WORK INSTRUCTIONS: Give back the entire listing verbatim.

--------

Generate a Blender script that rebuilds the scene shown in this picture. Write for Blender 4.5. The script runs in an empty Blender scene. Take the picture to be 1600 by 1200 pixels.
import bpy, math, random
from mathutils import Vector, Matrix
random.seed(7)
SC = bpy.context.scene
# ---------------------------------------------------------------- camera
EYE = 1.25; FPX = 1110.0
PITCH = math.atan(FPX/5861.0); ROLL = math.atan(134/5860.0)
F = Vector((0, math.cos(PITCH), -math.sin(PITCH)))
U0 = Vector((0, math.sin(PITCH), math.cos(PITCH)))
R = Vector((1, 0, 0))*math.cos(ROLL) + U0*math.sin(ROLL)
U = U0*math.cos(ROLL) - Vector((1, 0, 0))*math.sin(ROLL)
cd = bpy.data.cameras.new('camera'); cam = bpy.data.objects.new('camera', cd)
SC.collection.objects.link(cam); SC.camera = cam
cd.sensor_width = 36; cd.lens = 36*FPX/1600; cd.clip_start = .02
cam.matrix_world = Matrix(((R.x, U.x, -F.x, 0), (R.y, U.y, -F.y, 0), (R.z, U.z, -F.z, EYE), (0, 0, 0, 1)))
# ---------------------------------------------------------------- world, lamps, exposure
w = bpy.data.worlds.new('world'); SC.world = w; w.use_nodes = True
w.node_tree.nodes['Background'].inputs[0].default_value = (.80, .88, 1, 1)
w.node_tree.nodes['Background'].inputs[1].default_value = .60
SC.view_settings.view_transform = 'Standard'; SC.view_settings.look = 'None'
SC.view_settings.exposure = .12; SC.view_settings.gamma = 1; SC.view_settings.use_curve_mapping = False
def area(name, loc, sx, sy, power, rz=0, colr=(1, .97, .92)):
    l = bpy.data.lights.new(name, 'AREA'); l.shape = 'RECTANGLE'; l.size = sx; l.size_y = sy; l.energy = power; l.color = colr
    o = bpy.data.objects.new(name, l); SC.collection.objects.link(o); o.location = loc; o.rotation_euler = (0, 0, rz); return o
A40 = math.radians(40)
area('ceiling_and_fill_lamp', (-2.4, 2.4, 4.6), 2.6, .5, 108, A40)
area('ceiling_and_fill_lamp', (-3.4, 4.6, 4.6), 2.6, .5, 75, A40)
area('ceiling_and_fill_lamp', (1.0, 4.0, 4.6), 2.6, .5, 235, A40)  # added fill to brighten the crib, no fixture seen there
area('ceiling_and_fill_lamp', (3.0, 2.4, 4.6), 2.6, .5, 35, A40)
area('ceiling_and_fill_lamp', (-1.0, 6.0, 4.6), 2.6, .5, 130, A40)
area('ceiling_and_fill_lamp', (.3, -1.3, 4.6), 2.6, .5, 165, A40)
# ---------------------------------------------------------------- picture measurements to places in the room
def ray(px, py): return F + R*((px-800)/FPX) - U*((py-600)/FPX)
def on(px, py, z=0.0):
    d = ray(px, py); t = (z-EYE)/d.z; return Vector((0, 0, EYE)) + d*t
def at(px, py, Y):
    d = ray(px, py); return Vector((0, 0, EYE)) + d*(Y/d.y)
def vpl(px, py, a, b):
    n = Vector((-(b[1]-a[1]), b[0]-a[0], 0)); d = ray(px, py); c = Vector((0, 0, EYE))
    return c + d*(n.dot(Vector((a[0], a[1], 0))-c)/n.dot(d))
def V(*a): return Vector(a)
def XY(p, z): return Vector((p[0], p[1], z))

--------

REPLY TO THE EXERCISE:
Generate a Blender script that rebuilds the scene shown in this picture. Write for Blender 4.5. The script runs in an empty Blender scene. Take the picture to be 1600 by 1200 pixels.
import bpy, math, random
from mathutils import Vector, Matrix
random.seed(7)
SC = bpy.context.scene
# ---------------------------------------------------------------- camera
EYE = 1.25; FPX = 1110.0
PITCH = math.atan(FPX/5861.0); ROLL = math.atan(134/5860.0)
F = Vector((0, math.cos(PITCH), -math.sin(PITCH)))
U0 = Vector((0, math.sin(PITCH), math.cos(PITCH)))
R = Vector((1, 0, 0))*math.cos(ROLL) + U0*math.sin(ROLL)
U = U0*math.cos(ROLL) - Vector((1, 0, 0))*math.sin(ROLL)
cd = bpy.data.cameras.new('camera'); cam = bpy.data.objects.new('camera', cd)
SC.collection.objects.link(cam); SC.camera = cam
cd.sensor_width = 36; cd.lens = 36*FPX/1600; cd.clip_start = .02
cam.matrix_world = Matrix(((R.x, U.x, -F.x, 0), (R.y, U.y, -F.y, 0), (R.z, U.z, -F.z, EYE), (0, 0, 0, 1)))
# ---------------------------------------------------------------- world, lamps, exposure
w = bpy.data.worlds.new('world'); SC.world = w; w.use_nodes = True
w.node_tree.nodes['Background'].inputs[0].default_value = (.80, .88, 1, 1)
w.node_tree.nodes['Background'].inputs[1].default_value = .60
SC.view_settings.view_transform = 'Standard'; SC.view_settings.look = 'None'
SC.view_settings.exposure = .12; SC.view_settings.gamma = 1; SC.view_settings.use_curve_mapping = False
def area(name, loc, sx, sy, power, rz=0, colr=(1, .97, .92)):
    l = bpy.data.lights.new(name, 'AREA'); l.shape = 'RECTANGLE'; l.size = sx; l.size_y = sy; l.energy = power; l.color = colr
    o = bpy.data.objects.new(name, l); SC.collection.objects.link(o); o.location = loc; o.rotation_euler = (0, 0, rz); return o
A40 = math.radians(40)
area('ceiling_and_fill_lamp', (-2.4, 2.4, 4.6), 2.6, .5, 108, A40)
area('ceiling_and_fill_lamp', (-3.4, 4.6, 4.6), 2.6, .5, 75, A40)
area('ceiling_and_fill_lamp', (1.0, 4.0, 4.6), 2.6, .5, 235, A40)  # added fill to brighten the crib, no fixture seen there
area('ceiling_and_fill_lamp', (3.0, 2.4, 4.6), 2.6, .5, 35, A40)
area('ceiling_and_fill_lamp', (-1.0, 6.0, 4.6), 2.6, .5, 130, A40)
area('ceiling_and_fill_lamp', (.3, -1.3, 4.6), 2.6, .5, 165, A40)
# ---------------------------------------------------------------- picture measurements to places in the room
def ray(px, py): return F + R*((px-800)/FPX) - U*((py-600)/FPX)
def on(px, py, z=0.0):
    d = ray(px, py); t = (z-EYE)/d.z; return Vector((0, 0, EYE)) + d*t
def at(px, py, Y):
    d = ray(px, py); return Vector((0, 0, EYE)) + d*(Y/d.y)
def vpl(px, py, a, b):
    n = Vector((-(b[1]-a[1]), b[0]-a[0], 0)); d = ray(px, py); c = Vector((0, 0, EYE))
    return c + d*(n.dot(Vector((a[0], a[1], 0))-c)/n.dot(d))
def V(*a): return Vector(a)
def XY(p, z): return Vector((p[0], p[1], z))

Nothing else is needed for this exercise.